11. It would also be desirable to enhance the credibility of the system. Firstly, by reinforcing the provisions on controls and including them clearly in the general framework established by Regulation (EC) No 882/2004 of the European Parliament and of the Council of 29 April 2004 on official controls performed to ensure the verification of compliance with feed and food law, animal health and animal welfare rules, it will be possible to reinforce application of the ex officio protection provided for in Article 13 of Regulation (EEC) No 2081/92. Respect for specifications by operators is also subject to control provisions, among which one amendment is aimed at compulsory accreditation for private control bodies. Such compulsory accreditation makes it possible to avoid any obligation on governments to appoint control bodies, while maintaining total equality of treatment between operators in the Member States and operators in third countries.
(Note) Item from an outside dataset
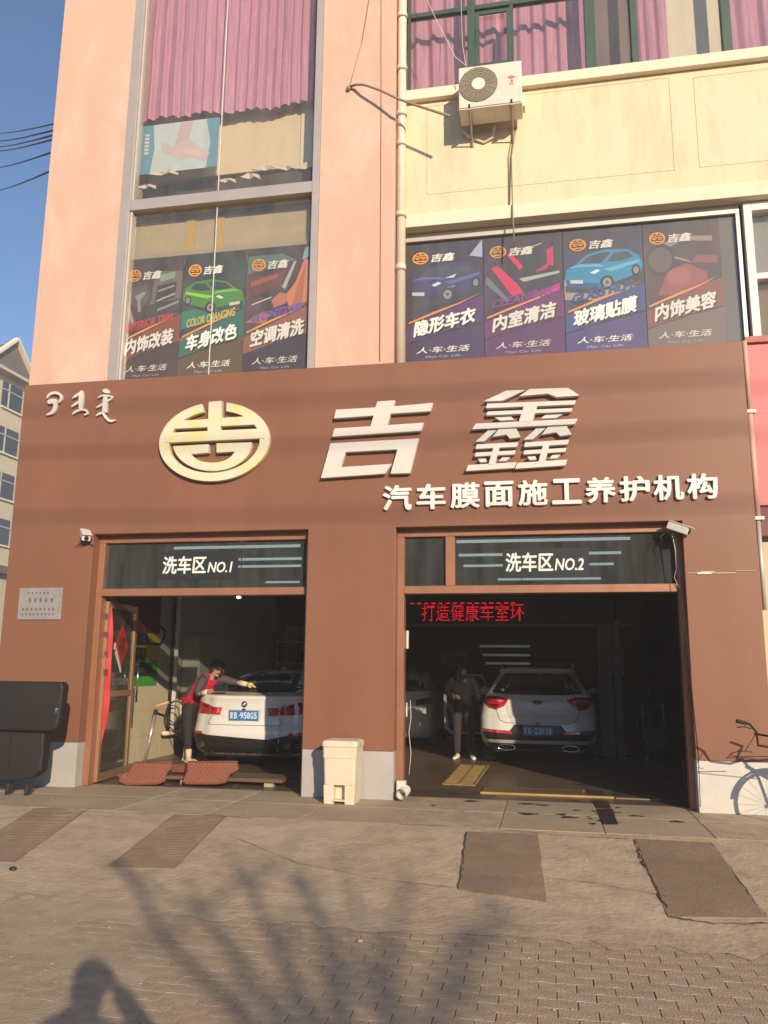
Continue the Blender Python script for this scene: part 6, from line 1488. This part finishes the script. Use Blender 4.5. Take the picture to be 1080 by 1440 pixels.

12. The requirement, in the case of Community names, that the labelling of products marketed under a registered name indicate both the Community markings ("protected designation of origin"/"PDO" and 'protected geographical indication'/"PGI") and the Community symbols associated with them also helps reinforce the credibility of the system.

13. Since the definition of 'geographical indication' given in Article 22 of the TRIPS Agreement may in some respects appear broader than the existing definition in Article 2(2)(b) of Regulation (EEC) No 2081/92, this proposal is also aimed at bringing those definitions closer together.

14. Broad consultations have taken place on the main thrust of these amendments. In particular, the subject was discussed in June 2005 within the Advisory Group on the quality of agricultural products, composed of representatives of producers, processors, traders, and consumer- and environmental-protection associations interested in questions relating to the quality of agricultural products.

15. The proposed measures have no impact on the general budget of the European Communities.